-- start of GIVEN DATA --
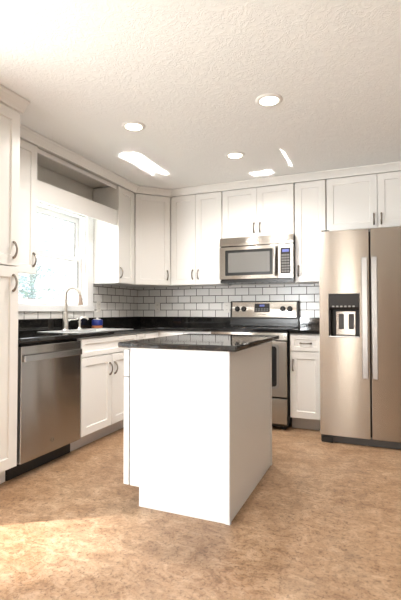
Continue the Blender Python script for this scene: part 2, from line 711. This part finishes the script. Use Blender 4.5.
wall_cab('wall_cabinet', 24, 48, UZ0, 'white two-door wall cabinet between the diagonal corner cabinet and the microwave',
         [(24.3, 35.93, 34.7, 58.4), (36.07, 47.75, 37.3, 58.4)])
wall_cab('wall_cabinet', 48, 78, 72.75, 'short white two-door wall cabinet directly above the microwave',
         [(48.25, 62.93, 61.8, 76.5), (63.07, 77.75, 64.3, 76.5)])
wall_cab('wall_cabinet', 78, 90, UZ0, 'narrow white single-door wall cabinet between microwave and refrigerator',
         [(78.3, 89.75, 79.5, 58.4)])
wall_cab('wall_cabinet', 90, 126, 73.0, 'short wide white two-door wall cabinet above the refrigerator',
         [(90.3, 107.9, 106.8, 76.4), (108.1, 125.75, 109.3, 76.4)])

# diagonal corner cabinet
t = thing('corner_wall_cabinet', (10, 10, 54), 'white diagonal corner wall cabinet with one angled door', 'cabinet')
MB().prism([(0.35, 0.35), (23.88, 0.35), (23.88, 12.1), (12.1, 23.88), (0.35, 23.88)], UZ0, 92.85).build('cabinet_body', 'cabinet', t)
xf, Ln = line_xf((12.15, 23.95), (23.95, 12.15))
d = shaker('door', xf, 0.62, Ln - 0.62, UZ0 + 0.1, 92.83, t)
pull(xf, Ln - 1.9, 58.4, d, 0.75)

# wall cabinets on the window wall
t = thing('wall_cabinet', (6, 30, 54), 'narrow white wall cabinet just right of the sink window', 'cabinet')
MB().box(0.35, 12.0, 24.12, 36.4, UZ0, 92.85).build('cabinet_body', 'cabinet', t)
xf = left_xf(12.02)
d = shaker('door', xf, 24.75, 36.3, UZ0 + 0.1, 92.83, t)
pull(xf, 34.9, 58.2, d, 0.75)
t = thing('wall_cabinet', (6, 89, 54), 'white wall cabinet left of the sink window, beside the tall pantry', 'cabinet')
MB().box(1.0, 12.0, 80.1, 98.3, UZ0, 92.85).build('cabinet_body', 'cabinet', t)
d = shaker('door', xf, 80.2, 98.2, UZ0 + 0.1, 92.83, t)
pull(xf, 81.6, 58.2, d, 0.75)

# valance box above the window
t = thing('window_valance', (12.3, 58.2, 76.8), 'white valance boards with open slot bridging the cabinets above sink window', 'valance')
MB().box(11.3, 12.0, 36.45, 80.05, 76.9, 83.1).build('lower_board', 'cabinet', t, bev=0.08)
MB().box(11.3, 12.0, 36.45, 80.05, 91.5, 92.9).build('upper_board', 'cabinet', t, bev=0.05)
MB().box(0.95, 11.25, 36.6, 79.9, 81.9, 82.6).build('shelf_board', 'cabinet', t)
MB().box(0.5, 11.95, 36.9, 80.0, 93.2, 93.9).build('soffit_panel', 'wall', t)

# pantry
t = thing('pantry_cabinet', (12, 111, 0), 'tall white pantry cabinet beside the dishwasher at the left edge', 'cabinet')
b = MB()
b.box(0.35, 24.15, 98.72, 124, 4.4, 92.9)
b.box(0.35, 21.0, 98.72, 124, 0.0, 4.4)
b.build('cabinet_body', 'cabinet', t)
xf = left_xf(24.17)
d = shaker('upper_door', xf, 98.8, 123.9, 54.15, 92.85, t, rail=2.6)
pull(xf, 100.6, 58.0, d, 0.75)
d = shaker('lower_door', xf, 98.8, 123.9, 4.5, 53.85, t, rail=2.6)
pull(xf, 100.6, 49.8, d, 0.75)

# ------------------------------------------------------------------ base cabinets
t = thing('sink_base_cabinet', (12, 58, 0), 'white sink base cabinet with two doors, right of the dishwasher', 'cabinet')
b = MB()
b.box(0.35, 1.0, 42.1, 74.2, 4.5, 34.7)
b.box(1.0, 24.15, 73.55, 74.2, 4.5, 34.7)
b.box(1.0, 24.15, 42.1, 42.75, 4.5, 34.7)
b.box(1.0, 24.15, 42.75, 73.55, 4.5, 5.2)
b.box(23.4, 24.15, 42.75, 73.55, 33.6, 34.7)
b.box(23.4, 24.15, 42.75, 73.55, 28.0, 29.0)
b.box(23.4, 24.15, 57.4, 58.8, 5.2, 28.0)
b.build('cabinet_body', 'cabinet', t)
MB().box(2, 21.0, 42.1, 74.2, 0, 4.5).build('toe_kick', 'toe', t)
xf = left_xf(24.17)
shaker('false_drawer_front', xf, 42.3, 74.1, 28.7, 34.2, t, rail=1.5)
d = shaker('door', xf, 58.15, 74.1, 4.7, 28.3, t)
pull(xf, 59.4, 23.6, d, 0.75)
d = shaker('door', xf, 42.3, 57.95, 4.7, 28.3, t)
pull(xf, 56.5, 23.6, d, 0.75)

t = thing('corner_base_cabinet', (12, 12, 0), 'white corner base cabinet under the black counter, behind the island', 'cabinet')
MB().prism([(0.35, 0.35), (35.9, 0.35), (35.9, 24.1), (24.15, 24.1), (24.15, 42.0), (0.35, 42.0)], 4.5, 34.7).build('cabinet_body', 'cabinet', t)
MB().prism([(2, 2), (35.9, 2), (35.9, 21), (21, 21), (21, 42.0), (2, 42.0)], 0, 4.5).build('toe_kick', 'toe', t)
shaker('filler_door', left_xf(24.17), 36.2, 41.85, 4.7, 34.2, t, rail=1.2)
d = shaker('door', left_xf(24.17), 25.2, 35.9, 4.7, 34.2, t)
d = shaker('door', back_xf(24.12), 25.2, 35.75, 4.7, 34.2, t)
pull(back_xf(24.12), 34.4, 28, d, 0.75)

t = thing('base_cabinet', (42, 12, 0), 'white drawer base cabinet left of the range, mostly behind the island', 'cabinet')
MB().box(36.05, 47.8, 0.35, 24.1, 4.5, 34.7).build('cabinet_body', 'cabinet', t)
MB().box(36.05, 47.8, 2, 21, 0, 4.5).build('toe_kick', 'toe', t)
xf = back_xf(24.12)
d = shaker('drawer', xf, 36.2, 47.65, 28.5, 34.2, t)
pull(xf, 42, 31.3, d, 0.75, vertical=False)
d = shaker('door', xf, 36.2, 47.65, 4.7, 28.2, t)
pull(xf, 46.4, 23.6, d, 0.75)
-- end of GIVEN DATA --
| EXERCISE AIM |
Reproduce every line exactly and omit all pictures.

| SOLUTION TO THIS PROBLEM |
Continue the Blender Python script for this scene: part 2, from line 711. This part finishes the script. Use Blender 4.5.
wall_cab('wall_cabinet', 24, 48, UZ0, 'white two-door wall cabinet between the diagonal corner cabinet and the microwave',
         [(24.3, 35.93, 34.7, 58.4), (36.07, 47.75, 37.3, 58.4)])
wall_cab('wall_cabinet', 48, 78, 72.75, 'short white two-door wall cabinet directly above the microwave',
         [(48.25, 62.93, 61.8, 76.5), (63.07, 77.75, 64.3, 76.5)])
wall_cab('wall_cabinet', 78, 90, UZ0, 'narrow white single-door wall cabinet between microwave and refrigerator',
         [(78.3, 89.75, 79.5, 58.4)])
wall_cab('wall_cabinet', 90, 126, 73.0, 'short wide white two-door wall cabinet above the refrigerator',
         [(90.3, 107.9, 106.8, 76.4), (108.1, 125.75, 109.3, 76.4)])

# diagonal corner cabinet
t = thing('corner_wall_cabinet', (10, 10, 54), 'white diagonal corner wall cabinet with one angled door', 'cabinet')
MB().prism([(0.35, 0.35), (23.88, 0.35), (23.88, 12.1), (12.1, 23.88), (0.35, 23.88)], UZ0, 92.85).build('cabinet_body', 'cabinet', t)
xf, Ln = line_xf((12.15, 23.95), (23.95, 12.15))
d = shaker('door', xf, 0.62, Ln - 0.62, UZ0 + 0.1, 92.83, t)
pull(xf, Ln - 1.9, 58.4, d, 0.75)

# wall cabinets on the window wall
t = thing('wall_cabinet', (6, 30, 54), 'narrow white wall cabinet just right of the sink window', 'cabinet')
MB().box(0.35, 12.0, 24.12, 36.4, UZ0, 92.85).build('cabinet_body', 'cabinet', t)
xf = left_xf(12.02)
d = shaker('door', xf, 24.75, 36.3, UZ0 + 0.1, 92.83, t)
pull(xf, 34.9, 58.2, d, 0.75)
t = thing('wall_cabinet', (6, 89, 54), 'white wall cabinet left of the sink window, beside the tall pantry', 'cabinet')
MB().box(1.0, 12.0, 80.1, 98.3, UZ0, 92.85).build('cabinet_body', 'cabinet', t)
d = shaker('door', xf, 80.2, 98.2, UZ0 + 0.1, 92.83, t)
pull(xf, 81.6, 58.2, d, 0.75)

# valance box above the window
t = thing('window_valance', (12.3, 58.2, 76.8), 'white valance boards with open slot bridging the cabinets above sink window', 'valance')
MB().box(11.3, 12.0, 36.45, 80.05, 76.9, 83.1).build('lower_board', 'cabinet', t, bev=0.08)
MB().box(11.3, 12.0, 36.45, 80.05, 91.5, 92.9).build('upper_board', 'cabinet', t, bev=0.05)
MB().box(0.95, 11.25, 36.6, 79.9, 81.9, 82.6).build('shelf_board', 'cabinet', t)
MB().box(0.5, 11.95, 36.9, 80.0, 93.2, 93.9).build('soffit_panel', 'wall', t)

# pantry
t = thing('pantry_cabinet', (12, 111, 0), 'tall white pantry cabinet beside the dishwasher at the left edge', 'cabinet')
b = MB()
b.box(0.35, 24.15, 98.72, 124, 4.4, 92.9)
b.box(0.35, 21.0, 98.72, 124, 0.0, 4.4)
b.build('cabinet_body', 'cabinet', t)
xf = left_xf(24.17)
d = shaker('upper_door', xf, 98.8, 123.9, 54.15, 92.85, t, rail=2.6)
pull(xf, 100.6, 58.0, d, 0.75)
d = shaker('lower_door', xf, 98.8, 123.9, 4.5, 53.85, t, rail=2.6)
pull(xf, 100.6, 49.8, d, 0.75)

# ------------------------------------------------------------------ base cabinets
t = thing('sink_base_cabinet', (12, 58, 0), 'white sink base cabinet with two doors, right of the dishwasher', 'cabinet')
b = MB()
b.box(0.35, 1.0, 42.1, 74.2, 4.5, 34.7)
b.box(1.0, 24.15, 73.55, 74.2, 4.5, 34.7)
b.box(1.0, 24.15, 42.1, 42.75, 4.5, 34.7)
b.box(1.0, 24.15, 42.75, 73.55, 4.5, 5.2)
b.box(23.4, 24.15, 42.75, 73.55, 33.6, 34.7)
b.box(23.4, 24.15, 42.75, 73.55, 28.0, 29.0)
b.box(23.4, 24.15, 57.4, 58.8, 5.2, 28.0)
b.build('cabinet_body', 'cabinet', t)
MB().box(2, 21.0, 42.1, 74.2, 0, 4.5).build('toe_kick', 'toe', t)
xf = left_xf(24.17)
shaker('false_drawer_front', xf, 42.3, 74.1, 28.7, 34.2, t, rail=1.5)
d = shaker('door', xf, 58.15, 74.1, 4.7, 28.3, t)
pull(xf, 59.4, 23.6, d, 0.75)
d = shaker('door', xf, 42.3, 57.95, 4.7, 28.3, t)
pull(xf, 56.5, 23.6, d, 0.75)

t = thing('corner_base_cabinet', (12, 12, 0), 'white corner base cabinet under the black counter, behind the island', 'cabinet')
MB().prism([(0.35, 0.35), (35.9, 0.35), (35.9, 24.1), (24.15, 24.1), (24.15, 42.0), (0.35, 42.0)], 4.5, 34.7).build('cabinet_body', 'cabinet', t)
MB().prism([(2, 2), (35.9, 2), (35.9, 21), (21, 21), (21, 42.0), (2, 42.0)], 0, 4.5).build('toe_kick', 'toe', t)
shaker('filler_door', left_xf(24.17), 36.2, 41.85, 4.7, 34.2, t, rail=1.2)
d = shaker('door', left_xf(24.17), 25.2, 35.9, 4.7, 34.2, t)
d = shaker('door', back_xf(24.12), 25.2, 35.75, 4.7, 34.2, t)
pull(back_xf(24.12), 34.4, 28, d, 0.75)

t = thing('base_cabinet', (42, 12, 0), 'white drawer base cabinet left of the range, mostly behind the island', 'cabinet')
MB().box(36.05, 47.8, 0.35, 24.1, 4.5, 34.7).build('cabinet_body', 'cabinet', t)
MB().box(36.05, 47.8, 2, 21, 0, 4.5).build('toe_kick', 'toe', t)
xf = back_xf(24.12)
d = shaker('drawer', xf, 36.2, 47.65, 28.5, 34.2, t)
pull(xf, 42, 31.3, d, 0.75, vertical=False)
d = shaker('door', xf, 36.2, 47.65, 4.7, 28.2, t)
pull(xf, 46.4, 23.6, d, 0.75)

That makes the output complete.